Task details
Which lines hold the word "this"? Copy each of them from the material.

Data shown
• • •

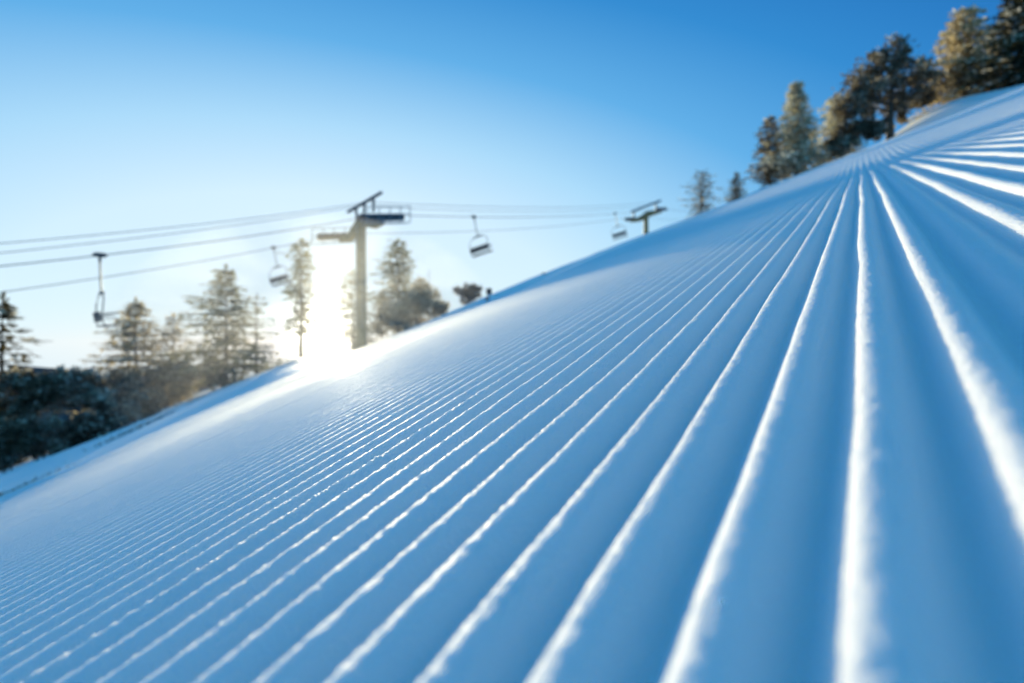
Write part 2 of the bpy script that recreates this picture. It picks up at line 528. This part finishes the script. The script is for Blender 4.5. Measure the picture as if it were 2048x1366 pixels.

• • •

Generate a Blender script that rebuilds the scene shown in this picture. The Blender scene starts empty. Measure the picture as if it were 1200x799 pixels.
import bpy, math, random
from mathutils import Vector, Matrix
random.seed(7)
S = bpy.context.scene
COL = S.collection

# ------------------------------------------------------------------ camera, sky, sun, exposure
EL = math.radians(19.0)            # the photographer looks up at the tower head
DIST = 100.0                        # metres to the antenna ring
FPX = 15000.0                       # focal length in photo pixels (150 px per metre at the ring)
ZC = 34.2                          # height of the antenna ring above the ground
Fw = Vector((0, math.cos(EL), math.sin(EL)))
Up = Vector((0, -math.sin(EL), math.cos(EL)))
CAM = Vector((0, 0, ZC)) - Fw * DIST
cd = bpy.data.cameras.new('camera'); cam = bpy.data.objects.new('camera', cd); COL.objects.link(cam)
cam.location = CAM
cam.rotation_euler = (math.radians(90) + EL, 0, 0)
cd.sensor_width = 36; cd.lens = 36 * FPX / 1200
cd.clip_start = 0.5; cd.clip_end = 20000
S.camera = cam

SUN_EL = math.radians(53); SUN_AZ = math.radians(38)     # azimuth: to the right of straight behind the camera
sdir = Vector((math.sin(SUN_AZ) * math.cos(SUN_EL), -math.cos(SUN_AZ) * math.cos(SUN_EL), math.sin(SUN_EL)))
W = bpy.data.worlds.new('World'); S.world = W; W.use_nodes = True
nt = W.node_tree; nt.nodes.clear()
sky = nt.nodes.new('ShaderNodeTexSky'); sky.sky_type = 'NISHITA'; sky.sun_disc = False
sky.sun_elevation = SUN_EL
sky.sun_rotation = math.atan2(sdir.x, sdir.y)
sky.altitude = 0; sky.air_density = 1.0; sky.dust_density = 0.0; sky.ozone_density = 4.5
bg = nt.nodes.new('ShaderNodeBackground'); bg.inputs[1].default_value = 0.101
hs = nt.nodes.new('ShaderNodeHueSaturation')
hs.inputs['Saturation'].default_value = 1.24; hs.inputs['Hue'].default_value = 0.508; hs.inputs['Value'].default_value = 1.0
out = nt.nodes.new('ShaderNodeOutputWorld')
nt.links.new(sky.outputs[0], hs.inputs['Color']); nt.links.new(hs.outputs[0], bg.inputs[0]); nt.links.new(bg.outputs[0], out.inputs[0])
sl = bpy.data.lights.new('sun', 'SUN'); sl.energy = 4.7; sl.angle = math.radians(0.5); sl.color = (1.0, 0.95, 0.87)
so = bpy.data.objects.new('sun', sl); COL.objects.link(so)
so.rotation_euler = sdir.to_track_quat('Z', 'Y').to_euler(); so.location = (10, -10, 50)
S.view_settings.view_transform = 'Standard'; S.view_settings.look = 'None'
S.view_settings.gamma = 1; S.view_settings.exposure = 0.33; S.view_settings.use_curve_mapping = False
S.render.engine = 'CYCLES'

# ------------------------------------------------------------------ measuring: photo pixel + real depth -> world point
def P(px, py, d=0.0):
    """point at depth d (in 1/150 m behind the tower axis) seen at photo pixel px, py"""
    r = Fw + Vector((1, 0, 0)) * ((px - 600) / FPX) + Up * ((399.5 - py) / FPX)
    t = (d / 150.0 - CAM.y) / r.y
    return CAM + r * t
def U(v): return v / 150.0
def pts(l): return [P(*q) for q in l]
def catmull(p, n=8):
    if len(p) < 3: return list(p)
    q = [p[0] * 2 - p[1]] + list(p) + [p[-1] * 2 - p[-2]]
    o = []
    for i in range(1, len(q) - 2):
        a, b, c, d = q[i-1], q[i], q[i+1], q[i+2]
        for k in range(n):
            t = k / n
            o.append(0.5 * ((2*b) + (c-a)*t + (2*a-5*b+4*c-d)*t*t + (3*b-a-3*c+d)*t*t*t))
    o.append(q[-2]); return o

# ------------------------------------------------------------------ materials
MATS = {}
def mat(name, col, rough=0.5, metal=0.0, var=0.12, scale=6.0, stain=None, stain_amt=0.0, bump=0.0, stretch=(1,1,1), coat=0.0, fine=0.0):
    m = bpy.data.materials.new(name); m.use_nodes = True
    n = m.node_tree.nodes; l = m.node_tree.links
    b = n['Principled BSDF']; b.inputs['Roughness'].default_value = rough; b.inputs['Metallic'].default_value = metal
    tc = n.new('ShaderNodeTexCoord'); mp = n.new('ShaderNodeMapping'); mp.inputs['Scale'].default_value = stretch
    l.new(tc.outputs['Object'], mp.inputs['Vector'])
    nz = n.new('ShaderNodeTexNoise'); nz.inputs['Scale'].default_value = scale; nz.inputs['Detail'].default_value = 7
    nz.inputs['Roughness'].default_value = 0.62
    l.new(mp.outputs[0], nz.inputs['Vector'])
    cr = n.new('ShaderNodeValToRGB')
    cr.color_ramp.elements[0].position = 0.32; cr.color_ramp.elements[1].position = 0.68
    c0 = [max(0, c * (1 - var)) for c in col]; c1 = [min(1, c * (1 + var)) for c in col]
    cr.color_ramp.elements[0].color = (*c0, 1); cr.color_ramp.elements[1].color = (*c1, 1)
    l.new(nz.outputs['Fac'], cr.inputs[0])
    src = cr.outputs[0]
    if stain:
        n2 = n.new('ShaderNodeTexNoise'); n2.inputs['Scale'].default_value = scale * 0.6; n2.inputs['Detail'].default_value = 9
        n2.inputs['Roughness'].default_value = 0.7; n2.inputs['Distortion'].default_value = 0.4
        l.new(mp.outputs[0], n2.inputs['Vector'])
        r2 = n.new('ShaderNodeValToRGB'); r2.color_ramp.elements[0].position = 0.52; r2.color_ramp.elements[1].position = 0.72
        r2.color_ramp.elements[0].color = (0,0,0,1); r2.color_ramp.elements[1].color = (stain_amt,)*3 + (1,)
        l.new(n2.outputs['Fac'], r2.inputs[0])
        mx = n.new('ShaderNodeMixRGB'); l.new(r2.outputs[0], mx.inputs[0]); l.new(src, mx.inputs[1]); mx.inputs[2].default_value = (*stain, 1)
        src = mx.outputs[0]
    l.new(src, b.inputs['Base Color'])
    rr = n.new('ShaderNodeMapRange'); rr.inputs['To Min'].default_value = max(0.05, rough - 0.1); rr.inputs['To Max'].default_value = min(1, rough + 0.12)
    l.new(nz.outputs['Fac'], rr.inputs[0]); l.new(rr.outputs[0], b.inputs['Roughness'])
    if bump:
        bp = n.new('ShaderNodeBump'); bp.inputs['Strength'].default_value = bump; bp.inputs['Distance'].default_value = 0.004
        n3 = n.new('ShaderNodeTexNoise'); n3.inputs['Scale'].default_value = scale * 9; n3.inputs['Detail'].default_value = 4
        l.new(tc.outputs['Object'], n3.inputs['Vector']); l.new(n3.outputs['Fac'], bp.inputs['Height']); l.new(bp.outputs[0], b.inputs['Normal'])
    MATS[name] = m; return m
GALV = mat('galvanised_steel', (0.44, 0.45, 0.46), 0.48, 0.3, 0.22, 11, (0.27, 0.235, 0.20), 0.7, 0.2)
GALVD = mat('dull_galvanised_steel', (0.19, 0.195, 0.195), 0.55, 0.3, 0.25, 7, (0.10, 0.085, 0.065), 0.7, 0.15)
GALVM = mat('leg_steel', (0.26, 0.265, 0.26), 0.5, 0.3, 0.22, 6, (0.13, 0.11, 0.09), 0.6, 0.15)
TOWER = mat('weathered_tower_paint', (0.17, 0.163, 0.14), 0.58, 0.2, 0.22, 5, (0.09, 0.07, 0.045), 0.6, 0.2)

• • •

Reply
Write part 2 of the bpy script that recreates this picture. It picks up at line 528. This part finishes the script. The script is for Blender 4.5. Measure the picture as if it were 2048x1366 pixels.
Generate a Blender script that rebuilds the scene shown in this picture. The Blender scene starts empty. Measure the picture as if it were 1200x799 pixels.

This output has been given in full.